→ **Task to carry out**: Work out how many lines of the data hold the string "objects", and reply with that number alone.

########

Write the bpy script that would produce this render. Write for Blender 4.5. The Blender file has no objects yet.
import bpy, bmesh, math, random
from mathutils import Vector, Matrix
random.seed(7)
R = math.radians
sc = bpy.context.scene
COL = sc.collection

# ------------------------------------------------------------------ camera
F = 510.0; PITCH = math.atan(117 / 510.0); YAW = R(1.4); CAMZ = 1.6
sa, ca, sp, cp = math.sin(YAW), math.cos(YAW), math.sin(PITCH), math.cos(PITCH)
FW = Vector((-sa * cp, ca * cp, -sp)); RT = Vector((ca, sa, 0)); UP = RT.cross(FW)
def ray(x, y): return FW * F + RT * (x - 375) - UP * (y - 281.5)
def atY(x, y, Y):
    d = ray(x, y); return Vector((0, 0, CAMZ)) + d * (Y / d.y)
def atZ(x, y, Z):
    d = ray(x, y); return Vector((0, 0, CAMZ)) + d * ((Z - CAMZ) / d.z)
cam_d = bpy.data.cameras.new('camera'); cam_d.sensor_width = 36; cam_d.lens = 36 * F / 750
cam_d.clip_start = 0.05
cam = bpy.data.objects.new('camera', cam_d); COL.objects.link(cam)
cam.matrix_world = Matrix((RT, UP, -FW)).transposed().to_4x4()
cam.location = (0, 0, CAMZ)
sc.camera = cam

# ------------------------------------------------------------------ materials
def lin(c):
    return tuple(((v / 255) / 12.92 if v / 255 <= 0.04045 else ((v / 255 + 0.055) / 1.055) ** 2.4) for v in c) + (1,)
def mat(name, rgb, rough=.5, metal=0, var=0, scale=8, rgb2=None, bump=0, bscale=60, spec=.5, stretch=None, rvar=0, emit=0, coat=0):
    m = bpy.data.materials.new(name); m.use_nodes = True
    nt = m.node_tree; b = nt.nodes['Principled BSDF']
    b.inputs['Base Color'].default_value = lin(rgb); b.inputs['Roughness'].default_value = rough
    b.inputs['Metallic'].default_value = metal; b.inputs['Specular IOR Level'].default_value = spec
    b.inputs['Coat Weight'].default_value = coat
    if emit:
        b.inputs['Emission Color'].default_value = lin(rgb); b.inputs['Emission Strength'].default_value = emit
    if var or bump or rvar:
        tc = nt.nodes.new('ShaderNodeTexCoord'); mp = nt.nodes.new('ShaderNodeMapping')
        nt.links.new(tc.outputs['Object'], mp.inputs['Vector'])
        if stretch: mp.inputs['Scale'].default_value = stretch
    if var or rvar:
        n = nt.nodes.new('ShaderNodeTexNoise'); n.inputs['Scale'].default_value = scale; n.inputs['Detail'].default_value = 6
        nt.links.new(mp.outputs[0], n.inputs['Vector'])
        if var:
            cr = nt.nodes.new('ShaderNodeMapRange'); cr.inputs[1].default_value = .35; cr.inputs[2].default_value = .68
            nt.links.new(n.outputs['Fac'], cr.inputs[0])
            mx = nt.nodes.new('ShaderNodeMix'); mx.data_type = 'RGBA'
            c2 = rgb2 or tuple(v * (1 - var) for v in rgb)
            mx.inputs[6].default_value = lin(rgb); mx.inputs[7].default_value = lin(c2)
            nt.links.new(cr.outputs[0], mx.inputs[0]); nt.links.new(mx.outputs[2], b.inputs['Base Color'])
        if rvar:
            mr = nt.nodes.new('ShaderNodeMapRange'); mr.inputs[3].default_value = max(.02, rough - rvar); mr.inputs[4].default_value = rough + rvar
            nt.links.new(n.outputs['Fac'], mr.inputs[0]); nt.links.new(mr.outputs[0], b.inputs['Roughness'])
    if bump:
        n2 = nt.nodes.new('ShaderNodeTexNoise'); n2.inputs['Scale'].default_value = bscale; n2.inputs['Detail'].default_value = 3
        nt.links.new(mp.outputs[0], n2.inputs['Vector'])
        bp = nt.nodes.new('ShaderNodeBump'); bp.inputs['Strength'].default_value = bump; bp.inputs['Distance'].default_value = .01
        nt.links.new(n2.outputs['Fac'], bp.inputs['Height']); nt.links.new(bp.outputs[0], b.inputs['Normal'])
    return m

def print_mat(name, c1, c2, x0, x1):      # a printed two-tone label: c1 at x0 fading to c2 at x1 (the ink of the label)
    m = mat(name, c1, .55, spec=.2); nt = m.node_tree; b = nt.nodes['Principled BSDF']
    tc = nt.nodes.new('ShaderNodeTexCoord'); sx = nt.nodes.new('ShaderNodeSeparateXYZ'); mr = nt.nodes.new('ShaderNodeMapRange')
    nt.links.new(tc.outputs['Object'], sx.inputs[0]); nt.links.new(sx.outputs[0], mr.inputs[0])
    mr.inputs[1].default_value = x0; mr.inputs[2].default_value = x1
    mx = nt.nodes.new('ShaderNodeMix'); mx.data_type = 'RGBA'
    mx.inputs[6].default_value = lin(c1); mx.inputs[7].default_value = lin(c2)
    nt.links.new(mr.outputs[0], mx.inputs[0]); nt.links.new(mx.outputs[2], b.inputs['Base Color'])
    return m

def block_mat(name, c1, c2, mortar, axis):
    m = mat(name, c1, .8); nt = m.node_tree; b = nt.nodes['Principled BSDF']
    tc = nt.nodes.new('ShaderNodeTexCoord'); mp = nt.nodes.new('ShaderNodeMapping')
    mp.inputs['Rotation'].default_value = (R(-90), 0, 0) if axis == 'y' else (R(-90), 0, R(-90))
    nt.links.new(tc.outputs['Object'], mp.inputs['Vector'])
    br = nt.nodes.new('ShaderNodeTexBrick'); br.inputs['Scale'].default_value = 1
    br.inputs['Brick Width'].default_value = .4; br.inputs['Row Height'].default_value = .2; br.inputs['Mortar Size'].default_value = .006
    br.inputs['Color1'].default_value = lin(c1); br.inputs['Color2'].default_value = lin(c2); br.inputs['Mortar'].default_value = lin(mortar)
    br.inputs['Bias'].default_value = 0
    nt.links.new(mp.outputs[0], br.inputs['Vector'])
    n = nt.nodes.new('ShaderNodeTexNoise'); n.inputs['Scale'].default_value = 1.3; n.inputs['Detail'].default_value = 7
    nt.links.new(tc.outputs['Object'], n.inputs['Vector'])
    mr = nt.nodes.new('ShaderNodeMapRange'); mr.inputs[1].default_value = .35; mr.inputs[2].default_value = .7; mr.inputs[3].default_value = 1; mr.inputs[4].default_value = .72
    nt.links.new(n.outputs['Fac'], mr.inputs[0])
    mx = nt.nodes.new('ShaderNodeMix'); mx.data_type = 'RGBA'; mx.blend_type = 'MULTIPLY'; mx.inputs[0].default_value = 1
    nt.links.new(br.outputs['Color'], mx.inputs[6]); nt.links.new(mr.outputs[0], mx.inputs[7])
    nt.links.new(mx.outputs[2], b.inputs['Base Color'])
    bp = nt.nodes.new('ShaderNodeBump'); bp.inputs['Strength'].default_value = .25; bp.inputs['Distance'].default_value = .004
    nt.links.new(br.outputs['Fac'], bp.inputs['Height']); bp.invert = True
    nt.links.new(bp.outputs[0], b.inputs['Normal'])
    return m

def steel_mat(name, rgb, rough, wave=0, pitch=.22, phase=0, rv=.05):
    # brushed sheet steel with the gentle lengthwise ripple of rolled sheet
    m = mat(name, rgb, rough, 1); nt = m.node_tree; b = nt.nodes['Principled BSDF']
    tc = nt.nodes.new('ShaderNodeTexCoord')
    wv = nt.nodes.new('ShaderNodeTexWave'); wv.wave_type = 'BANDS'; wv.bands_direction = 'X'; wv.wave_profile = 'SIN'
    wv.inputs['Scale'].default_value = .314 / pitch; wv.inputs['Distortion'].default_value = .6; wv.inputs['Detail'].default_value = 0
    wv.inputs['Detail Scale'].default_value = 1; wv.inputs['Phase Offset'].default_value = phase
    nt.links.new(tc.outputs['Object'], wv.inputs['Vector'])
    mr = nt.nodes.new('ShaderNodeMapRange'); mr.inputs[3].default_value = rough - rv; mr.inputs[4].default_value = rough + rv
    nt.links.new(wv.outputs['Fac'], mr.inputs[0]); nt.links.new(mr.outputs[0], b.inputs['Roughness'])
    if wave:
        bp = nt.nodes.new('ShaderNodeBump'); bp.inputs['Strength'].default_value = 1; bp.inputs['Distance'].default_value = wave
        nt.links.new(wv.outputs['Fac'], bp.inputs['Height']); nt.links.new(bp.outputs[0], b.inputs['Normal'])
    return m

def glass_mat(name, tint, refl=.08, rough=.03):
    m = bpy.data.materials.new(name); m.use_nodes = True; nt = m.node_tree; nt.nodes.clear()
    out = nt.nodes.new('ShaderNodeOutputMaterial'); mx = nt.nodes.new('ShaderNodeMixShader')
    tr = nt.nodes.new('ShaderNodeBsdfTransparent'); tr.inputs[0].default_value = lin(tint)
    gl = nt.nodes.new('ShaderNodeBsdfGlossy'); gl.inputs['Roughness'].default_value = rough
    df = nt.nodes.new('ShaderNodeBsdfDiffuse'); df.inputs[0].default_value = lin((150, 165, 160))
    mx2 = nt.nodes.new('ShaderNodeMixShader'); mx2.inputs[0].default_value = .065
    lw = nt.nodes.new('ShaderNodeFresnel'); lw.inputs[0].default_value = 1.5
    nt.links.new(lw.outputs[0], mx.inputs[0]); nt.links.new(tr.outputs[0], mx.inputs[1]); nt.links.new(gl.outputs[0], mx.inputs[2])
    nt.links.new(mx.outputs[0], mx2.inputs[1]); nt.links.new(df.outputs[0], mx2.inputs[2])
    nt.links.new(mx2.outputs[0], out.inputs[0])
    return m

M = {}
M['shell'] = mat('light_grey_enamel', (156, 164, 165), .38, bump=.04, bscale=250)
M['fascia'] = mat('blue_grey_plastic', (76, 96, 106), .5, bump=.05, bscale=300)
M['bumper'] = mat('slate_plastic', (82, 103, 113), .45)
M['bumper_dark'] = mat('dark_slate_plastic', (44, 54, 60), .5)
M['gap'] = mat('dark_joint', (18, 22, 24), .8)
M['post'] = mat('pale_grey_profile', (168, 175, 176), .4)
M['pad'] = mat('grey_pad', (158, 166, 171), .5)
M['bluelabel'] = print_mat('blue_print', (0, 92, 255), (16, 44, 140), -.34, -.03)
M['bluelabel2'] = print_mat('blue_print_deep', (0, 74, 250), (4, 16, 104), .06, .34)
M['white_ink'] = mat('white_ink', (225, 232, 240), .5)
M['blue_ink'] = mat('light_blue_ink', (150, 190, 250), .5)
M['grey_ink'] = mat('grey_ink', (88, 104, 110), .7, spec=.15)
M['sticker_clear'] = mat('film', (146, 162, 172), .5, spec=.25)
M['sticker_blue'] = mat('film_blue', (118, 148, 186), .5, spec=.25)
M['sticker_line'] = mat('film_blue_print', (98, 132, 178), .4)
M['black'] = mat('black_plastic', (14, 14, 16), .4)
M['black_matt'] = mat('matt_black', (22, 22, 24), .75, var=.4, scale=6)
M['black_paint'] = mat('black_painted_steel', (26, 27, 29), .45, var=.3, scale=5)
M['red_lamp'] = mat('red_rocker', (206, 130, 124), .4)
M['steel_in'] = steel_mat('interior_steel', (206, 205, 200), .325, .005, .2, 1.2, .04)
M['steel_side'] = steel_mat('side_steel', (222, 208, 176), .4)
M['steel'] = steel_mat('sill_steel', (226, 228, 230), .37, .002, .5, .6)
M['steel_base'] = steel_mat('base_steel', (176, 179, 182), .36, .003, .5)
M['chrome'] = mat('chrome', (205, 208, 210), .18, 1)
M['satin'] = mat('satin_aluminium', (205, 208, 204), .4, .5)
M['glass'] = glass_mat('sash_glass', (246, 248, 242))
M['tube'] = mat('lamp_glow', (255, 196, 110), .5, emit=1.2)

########

→ **Reply**: 2